[START OF RAW DATA]

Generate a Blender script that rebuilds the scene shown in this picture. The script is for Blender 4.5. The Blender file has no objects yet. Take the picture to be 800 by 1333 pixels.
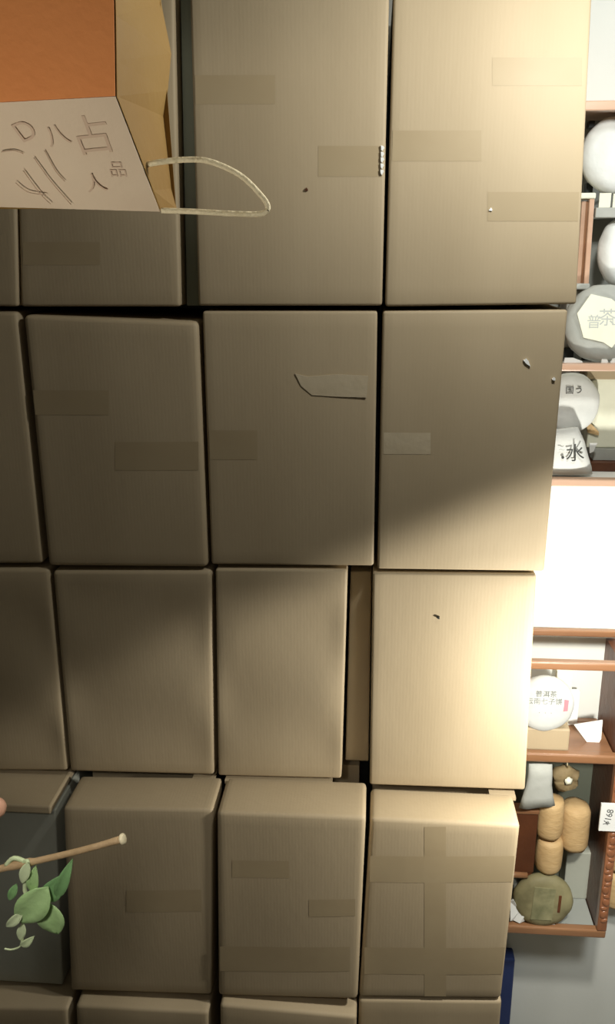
import bpy, bmesh, math, random
from mathutils import Vector, Matrix, noise
R = math.radians
C = bpy.context.scene.collection
scene = bpy.context.scene

# ------------------------------------------------------------------ camera
CZ = 1.654
F = 1109.0                         # focal length in pixels of the 800x1333 frame
CAM_R = (Matrix.Rotation(R(4.5), 3, 'Z') @ Matrix.Rotation(R(73.0), 3, 'X') @ Matrix.Rotation(R(-0.34), 3, 'Z'))
cam_d = bpy.data.cameras.new('camera')
cam = bpy.data.objects.new('camera', cam_d); C.objects.link(cam)
cam_d.sensor_fit = 'VERTICAL'; cam_d.sensor_height = 24.0
cam_d.lens = 24.0 * F / 1333.0
cam_d.clip_start = 0.02
cam.matrix_world = Matrix.Translation((0, 0, CZ)) @ CAM_R.to_4x4()
scene.camera = cam

# ------------------------------------------------------------------ light
w = bpy.data.worlds.new('world'); scene.world = w; w.use_nodes = True
w.node_tree.nodes['Background'].inputs[0].default_value = (1.0, 0.93, 0.80, 1)
w.node_tree.nodes['Background'].inputs[1].default_value = 0.035

def light(name, typ, loc, target, energy, color, **kw):
    d = bpy.data.lights.new(name, typ); d.energy = energy; d.color = color
    for k, v in kw.items(): setattr(d, k, v)
    o = bpy.data.objects.new(name, d); C.objects.link(o)
    o.location = loc
    o.rotation_euler = (Vector(target) - Vector(loc)).to_track_quat('-Z', 'Y').to_euler()
    return o
# bare lamp up and to the right, above the frame
light('upper_lamp_light', 'POINT', (0.268, 0.905, 1.905), (0.38, 1.2, 1.2), 8.8, (1.0, 1.0, 0.96), shadow_soft_size=0.035)
# hooded lamp just right of the frame, in front of the shelves
_lp = Vector((0.372, 1.0, 1.02)); _ld = Vector((0.1916, 0.8721, -0.4503))
light('shelf_lamp_light', 'SPOT', _lp, _lp + _ld, 12.5, (1.0, 0.97, 0.90), spot_size=R(179), spot_blend=0.04, shadow_soft_size=0.02)
# added fill spots, no lamp there: one up to the bag, one down to the plant
light('bag_fill_light', 'SPOT', (-0.34, 0.42, 1.46), (-0.23, 0.74, 1.80), 4.3, (1.0, 0.95, 0.86), spot_size=R(70), spot_blend=0.8, shadow_soft_size=0.04)
light('plant_fill_light', 'SPOT', (-0.26, 0.20, 1.58), (-0.225, 0.58, 1.16), 6.5, (1.0, 0.96, 0.90), spot_size=R(56), spot_blend=0.9, shadow_soft_size=0.04)
# strip light under the upper shelf plus an added unseen fill spot on its cakes
light('under_shelf_strip', 'AREA', (0.62, 1.395, 1.279), (0.62, 1.395, 0.5), 2.0, (1.0, 0.97, 0.90), shape='RECTANGLE', size=0.54, size_y=0.03)
light('upper_shelf_fill', 'SPOT', (0.92, 0.98, 2.0), (0.42, 1.42, 1.81), 17, (0.97, 1.0, 1.0), spot_size=R(56), spot_blend=0.6, shadow_soft_size=0.03)
# added unseen fill spot to lift the wall below the shelves
light('low_wall_fill', 'SPOT', (0.43, 0.95, 0.95), (0.53, 1.47, 0.10), 9, (0.97, 1.0, 0.97), spot_size=R(46), spot_blend=0.7, shadow_soft_size=0.03)
# dim room light behind the photographer
light('room_light', 'AREA', (0.3, -1.2, 2.5), (0.0, 1.2, 1.0), 1.2, (1.0, 0.95, 0.84), size=0.9)

vs = scene.view_settings
scene.display_settings.display_device = 'sRGB'
vs.view_transform = 'Standard'; vs.look = 'None'; vs.gamma = 1.0; vs.use_curve_mapping = False
vs.exposure = 0.0

# ------------------------------------------------------------------ helpers
def ray(x, y):
    return CAM_R @ Vector(((x - 400.0) / F, -(y - 666.5) / F, -1.0))
def at(x, y, Y):
    """world point on the vertical plane Y seen at photograph pixel x, y"""
    d = ray(x, y); t = Y / d.y
    return Vector((d.x * t, Y, CZ + d.z * t))
def atz(x, y, Z):
    d = ray(x, y); t = (Z - CZ) / d.z
    return Vector((d.x * t, d.y * t, Z))

def obj(name, bm, m, parent=None, smooth=False, origin=None):
    me = bpy.data.meshes.new(name)
    if origin is not None:
        for v in bm.verts: v.co -= origin
    bmesh.ops.recalc_face_normals(bm, faces=bm.faces)
    bm.to_mesh(me); bm.free()
    if m: me.materials.append(m)
    if smooth:
        for p in me.polygons: p.use_smooth = True
    o = bpy.data.objects.new(name, me); C.objects.link(o)
    if origin is not None: o.location = origin
    if parent is not None:
        o.parent = parent
        o.location = (origin if origin is not None else Vector((0, 0, 0))) - parent.location
    return o
def empty(name, loc):
    o = bpy.data.objects.new(name, None); C.objects.link(o); o.location = loc
    o.empty_display_size = 0.05
    return o
def tag(o, label=None, cat=None, group=None, kind=None):
    if label: o['label'] = label
    if cat: o['category'] = cat
    if group: o['group'] = group
    if kind: o['kind'] = kind
    return o
def box_bm(bm, a, b, bev=0.0):
    x0, y0, z0 = a; x1, y1, z1 = b
    vs_ = [bm.verts.new(p) for p in ((x0,y0,z0),(x1,y0,z0),(x1,y1,z0),(x0,y1,z0),(x0,y0,z1),(x1,y0,z1),(x1,y1,z1),(x0,y1,z1))]
    fs = [bm.faces.new([vs_[i] for i in f]) for f in ((0,3,2,1),(4,5,6,7),(0,1,5,4),(1,2,6,5),(2,3,7,6),(3,0,4,7))]
    if bev:
        es = list({e for f in fs for e in f.edges})
        bmesh.ops.bevel(bm, geom=es, offset=bev, segments=2, profile=0.5, affect='EDGES', clamp_overlap=True)
def block(name, a, b, m, parent=None, bev=0.0):
    bm = bmesh.new(); box_bm(bm, a, b, bev)
    c = Vector(((a[0]+b[0])/2, (a[1]+b[1])/2, min(a[2], b[2])))
    return obj(name, bm, m, parent, origin=c)
def tube_bm(bm, pts, radii, n=10):
    rings = []
    for i, p in enumerate(pts):
        t = (pts[min(i+1, len(pts)-1)] - pts[max(i-1, 0)]).normalized()
        up = Vector((0, 0, 1)) if abs(t.z) < 0.9 else Vector((1, 0, 0))
        a = t.cross(up).normalized(); b = t.cross(a).normalized()
        r = radii[i] if isinstance(radii, (list, tuple)) else radii
        rings.append([bm.verts.new(p + a*math.cos(2*math.pi*k/n)*r + b*math.sin(2*math.pi*k/n)*r) for k in range(n)])
    for q in range(len(rings)-1):
        for k in range(n):
            bm.faces.new((rings[q][k], rings[q][(k+1)%n], rings[q+1][(k+1)%n], rings[q+1][k]))
    bm.faces.new(rings[0]); bm.faces.new(list(reversed(rings[-1])))
def spline(cps, n):
    out = []
    P = [cps[0]] + list(cps) + [cps[-1]]
    for i in range(1, len(P)-2):
        for k in range(n):
            t = k/n
            out.append(0.5*((2*P[i]) + (P[i+1]-P[i-1])*t + (2*P[i-1]-5*P[i]+4*P[i+1]-P[i+2])*t*t + (3*P[i]-P[i-1]-3*P[i+1]+P[i+2])*t*t*t))
    out.append(cps[-1].copy())
    return out
def lathe_bm(bm, prof, M, n=40, pleat=0.0, pk=0, jit=0.0, seed=0):
    """profile (r, h) turned about the local z axis, placed by matrix M"""
    rings = []
    for (r, h) in prof:
        ring = []
        for k in range(n):
            a = 2*math.pi*k/n
            q = r*(1 + pleat*math.sin(pk*a))
            v = Vector((q*math.cos(a), q*math.sin(a), h))
            if jit: v += noise.noise_vector(v*60 + Vector((seed*7.1, 0, 0)))*jit
            ring.append(bm.verts.new(M @ v))
        rings.append(ring)
    for i in range(len(rings)-1):
        for k in range(n):
            bm.faces.new((rings[i][k], rings[i][(k+1)%n], rings[i+1][(k+1)%n], rings[i+1][k]))
    bm.faces.new(rings[0]); bm.faces.new(list(reversed(rings[-1])))
def frame(loc, n, up=Vector((0, 0, 1))):
    """matrix whose local z is n and local y is near up"""
    z = n.normalized(); x = up.cross(z).normalized(); y = z.cross(x)
    return Matrix(((x.x, y.x, z.x, loc.x), (x.y, y.y, z.y, loc.y), (x.z, y.z, z.z, loc.z), (0, 0, 0, 1)))
def text(body, size, M, m, parent, name='lettering'):
    cu = bpy.data.curves.new(name, 'FONT'); cu.body = body; cu.size = size
    cu.align_x = 'CENTER'; cu.align_y = 'CENTER'; cu.extrude = size*0.004
    t = bpy.data.objects.new(name + '_curve', cu); C.objects.link(t)
    dg = bpy.context.evaluated_depsgraph_get(); dg.update()
    me = bpy.data.meshes.new_from_object(t.evaluated_get(dg))
    bpy.data.objects.remove(t); bpy.data.curves.remove(cu)
    me.name = name; me.materials.clear(); me.materials.append(m)
    c = M.to_translation()
    me.transform(Matrix.Translation(-c) @ M)
    o = bpy.data.objects.new(name, me); C.objects.link(o); o.parent = parent
    o.location = c - parent.location
    return o

# ------------------------------------------------------------------ materials
def srgb(r, g, b):
    f = lambda c: (c/255/12.92) if c <= 10.3 else ((c/255+0.055)/1.055)**2.4
    return (f(r), f(g), f(b), 1)
def mat(name, col, rough=0.6, col2=None, scale=8.0, bump=0.0, bscale=60.0, stretch=(1,1,1), spec=0.3, coat=0.0, wave=None, rnd=0.0):
    m = bpy.data.materials.new(name); m.use_nodes = True
    nt = m.node_tree; N = nt.nodes; L = nt.links
    p = N['Principled BSDF']
    p.inputs['Roughness'].default_value = rough
    p.inputs['Specular IOR Level'].default_value = spec
    p.inputs['Coat Weight'].default_value = coat
    tc = N.new('ShaderNodeTexCoord'); mp = N.new('ShaderNodeMapping'); mp.inputs['Scale'].default_value = stretch
    L.new(tc.outputs['Object'], mp.inputs['Vector'])
    out = None
    if col2 is not None:
        nz = N.new('ShaderNodeTexNoise'); nz.inputs['Scale'].default_value = scale; nz.inputs['Detail'].default_value = 5
        L.new(mp.outputs[0], nz.inputs['Vector'])
        rp = N.new('ShaderNodeValToRGB'); rp.color_ramp.elements[0].position = 0.3; rp.color_ramp.elements[1].position = 0.7
        rp.color_ramp.elements[0].color = col; rp.color_ramp.elements[1].color = col2
        L.new(nz.outputs[0], rp.inputs[0]); out = rp.outputs[0]
    if rnd:
        oi = N.new('ShaderNodeObjectInfo'); mr = N.new('ShaderNodeMapRange')
        mr.inputs[3].default_value = 1-rnd; mr.inputs[4].default_value = 1+rnd
        L.new(oi.outputs['Random'], mr.inputs[0])
        hs = N.new('ShaderNodeHueSaturation'); L.new(mr.outputs[0], hs.inputs['Value'])
        if out: L.new(out, hs.inputs['Color'])
        else: hs.inputs['Color'].default_value = col
        out = hs.outputs[0]
    if out: L.new(out, p.inputs['Base Color'])
    else: p.inputs['Base Color'].default_value = col
    prev = None
    if bump:
        n2 = N.new('ShaderNodeTexNoise'); n2.inputs['Scale'].default_value = bscale; n2.inputs['Detail'].default_value = 4
        L.new(mp.outputs[0], n2.inputs['Vector'])
        b = N.new('ShaderNodeBump'); b.inputs['Strength'].default_value = bump; b.inputs['Distance'].default_value = 0.004
        L.new(n2.outputs[0], b.inputs['Height']); prev = b
    if wave:
        wv = N.new('ShaderNodeTexWave'); wv.bands_direction = wave[0]; wv.inputs['Scale'].default_value = wave[1]
        wv.inputs['Distortion'].default_value = wave[3] if len(wave) > 3 else 0.6
        L.new(tc.outputs['Object'], wv.inputs['Vector'])
        b = N.new('ShaderNodeBump'); b.inputs['Strength'].default_value = wave[2]; b.inputs['Distance'].default_value = 0.002
        L.new(wv.outputs[0], b.inputs['Height'])
        if prev: L.new(prev.outputs[0], b.inputs['Normal'])
        prev = b
    if prev: L.new(prev.outputs[0], p.inputs['Normal'])
    return m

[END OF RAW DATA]

# WHAT THIS TASK INVOLVES
Return exactly what appears from the opening line of the material through the line with "scene = bpy.context.scene", apart from the pictures.

# THE RESULT
Generate a Blender script that rebuilds the scene shown in this picture. The script is for Blender 4.5. The Blender file has no objects yet. Take the picture to be 800 by 1333 pixels.
import bpy, bmesh, math, random
from mathutils import Vector, Matrix, noise
R = math.radians
C = bpy.context.scene.collection
scene = bpy.context.scene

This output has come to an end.